(Raw records)
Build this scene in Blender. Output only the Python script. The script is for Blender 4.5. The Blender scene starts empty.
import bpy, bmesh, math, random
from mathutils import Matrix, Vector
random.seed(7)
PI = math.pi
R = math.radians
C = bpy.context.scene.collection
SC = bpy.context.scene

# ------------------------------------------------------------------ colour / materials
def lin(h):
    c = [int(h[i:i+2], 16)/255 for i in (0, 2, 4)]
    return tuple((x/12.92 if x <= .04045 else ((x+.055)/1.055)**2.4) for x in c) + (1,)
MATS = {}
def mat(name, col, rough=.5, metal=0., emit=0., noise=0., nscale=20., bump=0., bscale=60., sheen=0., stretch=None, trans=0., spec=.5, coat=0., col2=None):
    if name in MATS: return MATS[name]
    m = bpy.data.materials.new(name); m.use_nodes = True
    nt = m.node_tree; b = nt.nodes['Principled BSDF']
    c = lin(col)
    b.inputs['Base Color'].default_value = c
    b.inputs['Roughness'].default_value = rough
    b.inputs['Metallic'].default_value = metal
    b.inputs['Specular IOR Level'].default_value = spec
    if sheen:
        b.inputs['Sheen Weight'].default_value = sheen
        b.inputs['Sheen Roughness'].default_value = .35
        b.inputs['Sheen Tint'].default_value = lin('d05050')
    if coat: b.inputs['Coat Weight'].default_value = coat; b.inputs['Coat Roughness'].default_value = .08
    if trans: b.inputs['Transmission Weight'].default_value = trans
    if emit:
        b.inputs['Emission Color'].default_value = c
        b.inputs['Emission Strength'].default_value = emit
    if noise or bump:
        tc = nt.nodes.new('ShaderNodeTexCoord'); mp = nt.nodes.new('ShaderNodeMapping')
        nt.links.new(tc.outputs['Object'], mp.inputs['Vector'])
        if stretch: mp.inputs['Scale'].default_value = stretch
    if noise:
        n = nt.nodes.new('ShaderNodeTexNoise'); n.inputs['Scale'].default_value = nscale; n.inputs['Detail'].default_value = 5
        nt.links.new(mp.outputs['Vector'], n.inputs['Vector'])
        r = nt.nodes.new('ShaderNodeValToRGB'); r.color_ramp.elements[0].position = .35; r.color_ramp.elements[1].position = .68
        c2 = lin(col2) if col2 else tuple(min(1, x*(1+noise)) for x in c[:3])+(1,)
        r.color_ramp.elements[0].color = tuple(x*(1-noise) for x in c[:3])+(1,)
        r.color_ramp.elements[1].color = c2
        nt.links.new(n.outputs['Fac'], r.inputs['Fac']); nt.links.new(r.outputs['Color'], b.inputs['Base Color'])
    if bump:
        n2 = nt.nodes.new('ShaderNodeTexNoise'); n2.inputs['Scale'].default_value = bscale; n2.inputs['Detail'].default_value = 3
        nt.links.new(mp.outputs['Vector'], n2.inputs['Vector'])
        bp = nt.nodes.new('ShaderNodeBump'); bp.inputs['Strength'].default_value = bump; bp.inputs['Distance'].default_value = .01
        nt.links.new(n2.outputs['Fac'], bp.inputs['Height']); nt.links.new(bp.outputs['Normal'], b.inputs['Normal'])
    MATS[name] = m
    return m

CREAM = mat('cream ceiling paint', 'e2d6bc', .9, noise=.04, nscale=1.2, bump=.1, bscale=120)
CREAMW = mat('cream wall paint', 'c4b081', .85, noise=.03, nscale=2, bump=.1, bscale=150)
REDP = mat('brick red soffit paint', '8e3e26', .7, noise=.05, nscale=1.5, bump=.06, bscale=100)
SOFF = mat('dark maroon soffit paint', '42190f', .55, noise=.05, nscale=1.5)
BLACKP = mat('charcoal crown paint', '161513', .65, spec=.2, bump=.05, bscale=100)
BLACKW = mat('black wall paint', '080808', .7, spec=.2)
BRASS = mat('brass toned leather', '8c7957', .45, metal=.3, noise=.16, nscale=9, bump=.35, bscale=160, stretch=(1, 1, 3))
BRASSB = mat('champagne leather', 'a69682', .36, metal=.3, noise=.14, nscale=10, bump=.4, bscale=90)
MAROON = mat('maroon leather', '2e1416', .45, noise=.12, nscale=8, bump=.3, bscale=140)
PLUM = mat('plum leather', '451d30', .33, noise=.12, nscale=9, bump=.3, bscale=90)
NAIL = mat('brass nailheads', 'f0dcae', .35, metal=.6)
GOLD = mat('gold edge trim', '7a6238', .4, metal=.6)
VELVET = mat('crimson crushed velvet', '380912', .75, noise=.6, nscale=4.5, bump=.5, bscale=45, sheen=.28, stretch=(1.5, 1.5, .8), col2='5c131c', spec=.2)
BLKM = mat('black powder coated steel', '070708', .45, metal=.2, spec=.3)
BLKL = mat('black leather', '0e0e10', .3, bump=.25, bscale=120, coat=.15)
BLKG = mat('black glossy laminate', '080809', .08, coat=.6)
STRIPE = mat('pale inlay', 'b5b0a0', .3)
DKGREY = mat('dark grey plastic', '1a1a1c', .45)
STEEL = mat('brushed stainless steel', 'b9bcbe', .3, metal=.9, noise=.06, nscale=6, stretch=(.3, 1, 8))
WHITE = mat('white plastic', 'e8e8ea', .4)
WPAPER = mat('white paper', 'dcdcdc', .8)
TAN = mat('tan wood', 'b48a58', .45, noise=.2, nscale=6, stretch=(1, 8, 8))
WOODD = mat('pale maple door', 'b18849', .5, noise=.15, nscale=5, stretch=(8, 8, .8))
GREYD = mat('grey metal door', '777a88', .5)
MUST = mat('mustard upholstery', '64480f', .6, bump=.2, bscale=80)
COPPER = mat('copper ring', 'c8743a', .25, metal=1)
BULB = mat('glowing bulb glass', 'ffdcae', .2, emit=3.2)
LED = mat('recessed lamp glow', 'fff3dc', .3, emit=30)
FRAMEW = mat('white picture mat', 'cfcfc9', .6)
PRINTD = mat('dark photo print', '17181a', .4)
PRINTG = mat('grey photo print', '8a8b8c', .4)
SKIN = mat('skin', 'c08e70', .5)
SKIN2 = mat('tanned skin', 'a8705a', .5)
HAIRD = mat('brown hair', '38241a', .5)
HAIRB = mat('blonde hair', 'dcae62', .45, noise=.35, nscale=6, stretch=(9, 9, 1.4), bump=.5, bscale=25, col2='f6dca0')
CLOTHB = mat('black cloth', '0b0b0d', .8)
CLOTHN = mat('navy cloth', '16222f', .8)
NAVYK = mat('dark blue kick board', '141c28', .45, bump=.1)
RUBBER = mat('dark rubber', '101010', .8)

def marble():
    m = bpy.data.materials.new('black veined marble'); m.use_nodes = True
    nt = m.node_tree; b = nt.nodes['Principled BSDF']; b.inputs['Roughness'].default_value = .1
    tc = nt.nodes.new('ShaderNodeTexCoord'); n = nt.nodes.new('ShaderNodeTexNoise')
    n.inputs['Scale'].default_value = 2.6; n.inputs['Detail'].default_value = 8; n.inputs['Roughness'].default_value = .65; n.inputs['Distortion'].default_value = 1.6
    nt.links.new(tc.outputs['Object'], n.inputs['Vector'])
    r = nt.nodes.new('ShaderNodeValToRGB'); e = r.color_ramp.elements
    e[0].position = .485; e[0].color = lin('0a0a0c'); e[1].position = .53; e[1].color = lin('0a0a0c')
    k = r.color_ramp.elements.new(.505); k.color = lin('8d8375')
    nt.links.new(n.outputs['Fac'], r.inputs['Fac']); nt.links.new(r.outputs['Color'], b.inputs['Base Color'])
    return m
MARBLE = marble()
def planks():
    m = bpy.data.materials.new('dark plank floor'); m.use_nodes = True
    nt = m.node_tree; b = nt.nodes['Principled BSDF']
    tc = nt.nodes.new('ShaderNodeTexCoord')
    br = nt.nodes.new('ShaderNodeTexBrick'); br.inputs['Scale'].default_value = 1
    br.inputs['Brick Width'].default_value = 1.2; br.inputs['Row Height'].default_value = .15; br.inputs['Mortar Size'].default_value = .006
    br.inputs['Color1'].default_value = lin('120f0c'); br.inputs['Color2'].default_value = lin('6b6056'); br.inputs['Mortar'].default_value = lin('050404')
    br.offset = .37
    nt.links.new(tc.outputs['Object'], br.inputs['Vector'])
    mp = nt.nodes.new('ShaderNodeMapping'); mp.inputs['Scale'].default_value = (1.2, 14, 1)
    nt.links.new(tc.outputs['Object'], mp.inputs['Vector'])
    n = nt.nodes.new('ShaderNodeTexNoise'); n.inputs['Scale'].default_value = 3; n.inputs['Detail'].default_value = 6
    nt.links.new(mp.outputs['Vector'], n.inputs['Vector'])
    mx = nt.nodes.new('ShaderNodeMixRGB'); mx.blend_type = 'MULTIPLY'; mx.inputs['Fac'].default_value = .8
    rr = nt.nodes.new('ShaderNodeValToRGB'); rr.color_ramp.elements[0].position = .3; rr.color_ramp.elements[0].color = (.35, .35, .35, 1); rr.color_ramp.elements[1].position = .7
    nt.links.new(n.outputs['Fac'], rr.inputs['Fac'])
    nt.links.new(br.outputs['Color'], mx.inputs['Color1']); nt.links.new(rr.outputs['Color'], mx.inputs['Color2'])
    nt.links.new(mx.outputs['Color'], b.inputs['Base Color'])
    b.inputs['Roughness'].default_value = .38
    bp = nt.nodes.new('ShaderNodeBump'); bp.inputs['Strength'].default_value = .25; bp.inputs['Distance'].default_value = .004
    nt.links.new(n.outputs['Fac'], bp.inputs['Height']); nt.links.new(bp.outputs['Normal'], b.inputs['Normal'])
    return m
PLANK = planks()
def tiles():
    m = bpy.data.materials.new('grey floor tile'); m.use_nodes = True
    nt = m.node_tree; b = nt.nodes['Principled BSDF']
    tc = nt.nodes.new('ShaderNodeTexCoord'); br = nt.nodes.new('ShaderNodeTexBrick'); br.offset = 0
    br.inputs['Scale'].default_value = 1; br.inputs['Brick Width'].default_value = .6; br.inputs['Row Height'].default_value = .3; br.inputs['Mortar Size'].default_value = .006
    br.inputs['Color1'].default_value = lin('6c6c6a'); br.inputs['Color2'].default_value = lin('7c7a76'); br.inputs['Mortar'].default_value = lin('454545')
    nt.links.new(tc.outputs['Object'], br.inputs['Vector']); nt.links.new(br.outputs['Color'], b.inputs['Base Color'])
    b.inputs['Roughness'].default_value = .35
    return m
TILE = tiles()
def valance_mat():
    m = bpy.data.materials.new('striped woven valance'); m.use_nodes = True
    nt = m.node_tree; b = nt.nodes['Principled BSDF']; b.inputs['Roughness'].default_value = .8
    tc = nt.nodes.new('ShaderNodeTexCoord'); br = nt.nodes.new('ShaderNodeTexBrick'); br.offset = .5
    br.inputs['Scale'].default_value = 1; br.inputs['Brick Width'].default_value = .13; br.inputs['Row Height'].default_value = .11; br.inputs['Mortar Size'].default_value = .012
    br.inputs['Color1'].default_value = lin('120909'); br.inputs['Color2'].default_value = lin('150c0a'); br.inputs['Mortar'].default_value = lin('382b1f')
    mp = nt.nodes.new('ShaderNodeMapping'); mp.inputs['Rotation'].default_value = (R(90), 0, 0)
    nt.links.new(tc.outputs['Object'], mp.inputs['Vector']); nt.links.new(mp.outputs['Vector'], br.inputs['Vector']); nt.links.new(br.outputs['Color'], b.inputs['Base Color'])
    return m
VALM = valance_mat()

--

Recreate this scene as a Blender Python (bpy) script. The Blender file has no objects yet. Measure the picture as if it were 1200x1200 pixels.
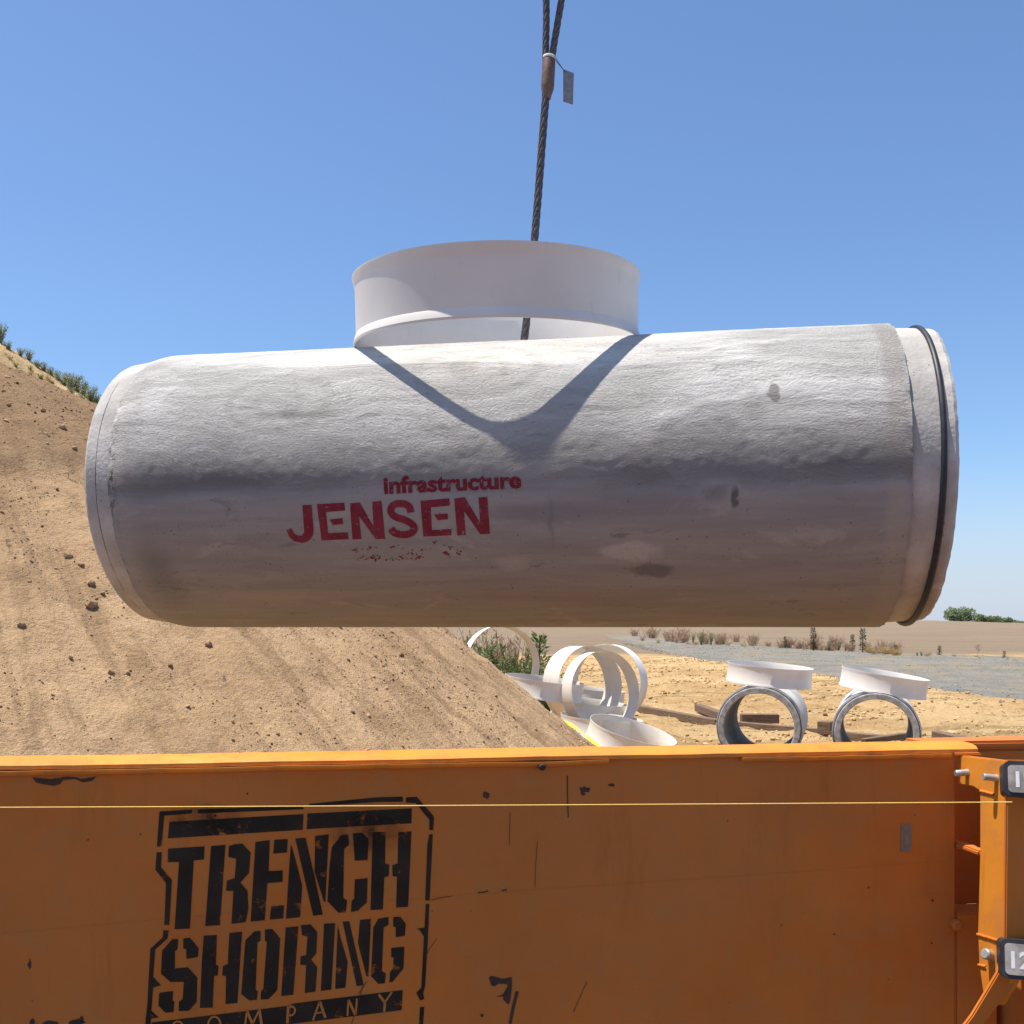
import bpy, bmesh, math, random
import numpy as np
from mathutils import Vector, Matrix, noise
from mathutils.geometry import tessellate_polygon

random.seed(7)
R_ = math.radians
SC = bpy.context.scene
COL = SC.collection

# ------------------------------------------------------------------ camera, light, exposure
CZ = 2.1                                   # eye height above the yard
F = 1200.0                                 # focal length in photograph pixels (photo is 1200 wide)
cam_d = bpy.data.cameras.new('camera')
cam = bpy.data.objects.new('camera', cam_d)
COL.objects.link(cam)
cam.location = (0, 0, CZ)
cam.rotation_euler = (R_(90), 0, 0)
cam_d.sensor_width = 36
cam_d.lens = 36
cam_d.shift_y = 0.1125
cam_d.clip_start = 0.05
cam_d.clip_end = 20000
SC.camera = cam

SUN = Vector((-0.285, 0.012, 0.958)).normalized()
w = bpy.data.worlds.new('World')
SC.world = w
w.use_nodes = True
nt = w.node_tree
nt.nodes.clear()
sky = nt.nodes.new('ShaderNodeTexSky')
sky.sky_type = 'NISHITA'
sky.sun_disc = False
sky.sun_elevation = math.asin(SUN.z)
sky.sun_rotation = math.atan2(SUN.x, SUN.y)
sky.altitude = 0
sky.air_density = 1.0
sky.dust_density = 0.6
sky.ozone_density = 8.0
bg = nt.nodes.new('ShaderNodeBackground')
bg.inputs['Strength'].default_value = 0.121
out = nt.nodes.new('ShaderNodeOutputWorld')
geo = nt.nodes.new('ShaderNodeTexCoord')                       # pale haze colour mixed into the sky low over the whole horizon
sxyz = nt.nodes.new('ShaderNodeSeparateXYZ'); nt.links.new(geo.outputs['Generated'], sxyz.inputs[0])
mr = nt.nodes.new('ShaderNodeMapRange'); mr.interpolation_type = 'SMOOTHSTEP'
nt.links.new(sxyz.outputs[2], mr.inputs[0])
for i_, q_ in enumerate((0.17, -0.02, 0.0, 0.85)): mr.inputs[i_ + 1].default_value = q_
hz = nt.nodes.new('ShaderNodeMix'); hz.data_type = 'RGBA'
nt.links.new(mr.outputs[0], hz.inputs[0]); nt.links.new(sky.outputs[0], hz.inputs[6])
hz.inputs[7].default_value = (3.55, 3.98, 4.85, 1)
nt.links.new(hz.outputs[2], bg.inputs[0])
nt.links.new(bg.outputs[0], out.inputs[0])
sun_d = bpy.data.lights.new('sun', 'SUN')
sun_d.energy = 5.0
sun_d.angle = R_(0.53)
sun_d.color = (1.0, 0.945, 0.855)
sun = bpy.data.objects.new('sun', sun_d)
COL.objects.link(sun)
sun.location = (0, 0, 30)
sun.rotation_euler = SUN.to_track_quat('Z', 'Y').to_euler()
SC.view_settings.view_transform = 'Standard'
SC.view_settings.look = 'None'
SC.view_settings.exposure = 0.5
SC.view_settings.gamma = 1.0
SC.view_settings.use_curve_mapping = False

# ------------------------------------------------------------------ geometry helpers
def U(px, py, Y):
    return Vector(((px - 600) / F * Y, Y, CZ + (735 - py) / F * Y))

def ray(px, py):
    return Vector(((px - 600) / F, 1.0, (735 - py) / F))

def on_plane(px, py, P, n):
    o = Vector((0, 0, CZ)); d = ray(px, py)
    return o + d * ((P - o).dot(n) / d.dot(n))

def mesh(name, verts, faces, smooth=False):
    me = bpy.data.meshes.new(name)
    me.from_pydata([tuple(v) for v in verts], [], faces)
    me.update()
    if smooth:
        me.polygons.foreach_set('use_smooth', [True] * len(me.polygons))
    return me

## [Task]
Lines containing the string "script" are to be selected and copied.

## [Response below]
Build this scene in Blender. Output only the Python script. The script is for Blender 4.5. The Blender scene starts empty.
Recreate this scene as a Blender Python (bpy) script. The Blender file has no objects yet. Measure the picture as if it were 1200x1200 pixels.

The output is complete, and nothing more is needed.